Government employees were given 10 percent ad-hoc relief in their salaries, which again doesn’t complement the inflation at all. Per capita income was increased to 1386 (dollars) per annum. 17% sales Tax was imposed on CNG. Agriculture sector grew at the rate of 3 percent and industrial sector grew at 5.84 percent in the last fiscal year. The value of Rupee increased up to 11 percent from previous year bringing it down below 100 compared to the dollar.  Foreign exchange reserves increased to 15 Billion dollars which are a positive indicator. 6 billion dollars have been allocated for the Prime minister housing scheme.

Funds allocation for the Benazir income support programs was raised from 75 billion Rupees to 118 billion Rupees, increasing the monthly income support amount for a family from 1,000 to 15,000. This is a major step towards expanding the social support program and bringing more poor families under the social safety net. Budget allocation for defense has been proposed to be 700 billion Rupees for the coming year. The federal development budget is proposed to be 525 billion Rupees. 25 billion dollars have been allocated for the Diamer Bhasha dam with 10 billion Rupees for the acquisition of land and 15 billion Rupees for the construction and development of dam. The federal deficit will be projected to be 1,711 billion dollars for the coming fiscal years.
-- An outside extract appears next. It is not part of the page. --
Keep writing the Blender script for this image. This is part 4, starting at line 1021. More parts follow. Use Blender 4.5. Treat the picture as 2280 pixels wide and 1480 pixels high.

Federal Board of Revenue estimated tax collection at 2.180 trillion Rupees. The fiscal deficit is expected to be below 5 percent in the coming year, 4.9 percent to be exact. Foreign loans are estimated to be 869 billion Rupees in the upcoming fiscal year. Funds allocated for the public sector development program for the upcoming year will stand at 525 billion Rupees. One of the major steps on the part of the government was the fund's allocation for investment in energy sector. An amount of 205 billion Rupees in the budget have been proposed to be allocated to the power sector in order to overcome the current energy crisis in the country.

Overall the budget statistics show that the economy is moving in a right direction. The Gross Domestic Product is a major indicator of this but still, the government needs to do a lot more in order to cope with the current economic crisis. One major sector of this crisis is energy which needs to be addressed at the priority level because it is damaging the economy on the whole.